JRscooby wrote:
soren wrote:
Oh the drama....... Every day tens of thousands of vehicles get their oil changed, outside, on gravel, dirt, and paving. Tractors, heavy equipment, cars, trucks, and more. The humanity of it all. The masses of secret agents from big government, lurking behind every tree, hoping to catch those scofflaws who dare to let a drop of oil hit the ground.
I wish we did not need regulations to keep a mess off the ground. But because we have rectums that don't care about the mess they make, we need them. And I'm not sure we want enough cops on the beat to catch all the people that spill oil. Maybe the best would be if you make a mess, don't clean it up, get caught the fine means instead of having a nice house and a MH, you are now living in a grocery cart.
BTW, I change my own oil on my property. But no way I would allow somebody else to do it, because I'll take responsibility for what I do.
Doesn't really matter what government authority has regulations on this issue. Nobody cares, nobody will respond when the next Karen makes it his or her business to get involves in things that do not concern them. Once again, in true forum fashion, this is a desperate attempt to make something out of nothing. There are oil pipelines and well heads all over the country that are leaking oil right into the ground, all day, every day, thousands and thousands of gallons, from drips to gushers. There are everything from class eight trucks to farm equipment in use, all over this country, that are leaking enough oil on a daily basis that they need to be topped off every day. I've seen local auto part stores that have to repeatedly repave the spots in front of the store, since a lot of their DIY customers drive junk that leaks every fluid imaginable, and it literally decomposes the paving under the vehicles. All of this results in little to nothing being done by any government agency.

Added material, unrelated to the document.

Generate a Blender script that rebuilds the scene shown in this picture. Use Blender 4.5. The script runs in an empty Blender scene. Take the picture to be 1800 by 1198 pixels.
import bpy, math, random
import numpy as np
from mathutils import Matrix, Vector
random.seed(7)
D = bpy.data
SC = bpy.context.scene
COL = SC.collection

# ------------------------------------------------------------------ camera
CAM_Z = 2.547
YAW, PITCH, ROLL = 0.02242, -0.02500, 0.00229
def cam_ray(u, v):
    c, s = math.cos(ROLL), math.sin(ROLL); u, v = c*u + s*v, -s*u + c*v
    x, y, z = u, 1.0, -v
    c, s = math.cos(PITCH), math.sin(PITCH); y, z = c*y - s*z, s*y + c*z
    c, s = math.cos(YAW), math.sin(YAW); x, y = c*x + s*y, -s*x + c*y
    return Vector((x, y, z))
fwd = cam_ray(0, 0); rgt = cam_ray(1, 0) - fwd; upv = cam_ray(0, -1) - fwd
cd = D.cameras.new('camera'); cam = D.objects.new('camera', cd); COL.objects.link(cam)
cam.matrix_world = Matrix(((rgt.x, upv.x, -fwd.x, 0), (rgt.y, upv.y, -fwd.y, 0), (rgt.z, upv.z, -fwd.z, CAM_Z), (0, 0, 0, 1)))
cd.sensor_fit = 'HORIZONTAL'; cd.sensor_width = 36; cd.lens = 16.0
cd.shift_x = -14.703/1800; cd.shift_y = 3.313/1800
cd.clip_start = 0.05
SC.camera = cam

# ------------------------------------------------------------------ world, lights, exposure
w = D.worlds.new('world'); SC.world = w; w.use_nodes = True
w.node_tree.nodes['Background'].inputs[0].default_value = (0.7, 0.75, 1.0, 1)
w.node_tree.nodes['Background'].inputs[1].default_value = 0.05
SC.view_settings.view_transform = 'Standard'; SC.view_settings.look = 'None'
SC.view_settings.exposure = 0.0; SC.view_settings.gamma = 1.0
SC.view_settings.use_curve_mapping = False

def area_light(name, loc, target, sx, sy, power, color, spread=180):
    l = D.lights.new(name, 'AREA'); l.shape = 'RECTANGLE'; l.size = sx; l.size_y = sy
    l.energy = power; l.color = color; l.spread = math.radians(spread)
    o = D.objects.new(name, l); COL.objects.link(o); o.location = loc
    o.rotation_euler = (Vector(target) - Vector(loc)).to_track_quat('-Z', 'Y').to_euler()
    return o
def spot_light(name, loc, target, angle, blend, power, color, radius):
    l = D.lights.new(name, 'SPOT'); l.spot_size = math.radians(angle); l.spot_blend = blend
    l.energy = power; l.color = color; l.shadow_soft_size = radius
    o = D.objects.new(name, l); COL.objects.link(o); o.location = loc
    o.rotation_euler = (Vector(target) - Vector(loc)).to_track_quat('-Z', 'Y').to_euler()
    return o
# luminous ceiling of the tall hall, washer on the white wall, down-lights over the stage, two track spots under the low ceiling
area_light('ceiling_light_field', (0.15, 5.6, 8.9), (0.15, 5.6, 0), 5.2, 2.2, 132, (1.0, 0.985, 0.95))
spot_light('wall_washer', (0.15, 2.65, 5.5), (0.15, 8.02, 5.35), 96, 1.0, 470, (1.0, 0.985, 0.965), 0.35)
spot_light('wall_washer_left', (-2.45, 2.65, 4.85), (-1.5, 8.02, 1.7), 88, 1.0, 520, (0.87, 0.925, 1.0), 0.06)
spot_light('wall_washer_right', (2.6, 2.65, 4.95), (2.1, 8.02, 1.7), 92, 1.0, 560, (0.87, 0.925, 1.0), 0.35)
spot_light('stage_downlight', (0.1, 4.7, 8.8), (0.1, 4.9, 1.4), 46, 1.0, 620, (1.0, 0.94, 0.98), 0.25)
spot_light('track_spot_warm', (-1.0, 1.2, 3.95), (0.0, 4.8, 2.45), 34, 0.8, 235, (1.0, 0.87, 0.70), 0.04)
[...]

Yet if a logical, responsible adult on this forum dares to mention
the practical and stress free aspects of doing DIY oil changes on the road, the imaginary boogie man of the EPA hiding behind the next tree, comes into play. This place is strange, at best, and it's always been that way.
Pick a topic on this forum, from the horror of leaving the fridge on while fueling, the paranoid need to lay awake in your RV all night with your stack of guns to protect you, the crime of working on your own vehicle on the road, the danger of overnighting at a Wallyworld or Cracker Barrel, and on and on. The immediate response is fear, and how there is an imaginary boogieman, imaginary horrible doom that you need to run from. or some LEO or government agent that will hunt you down.
It must suck to live with a mindset like that.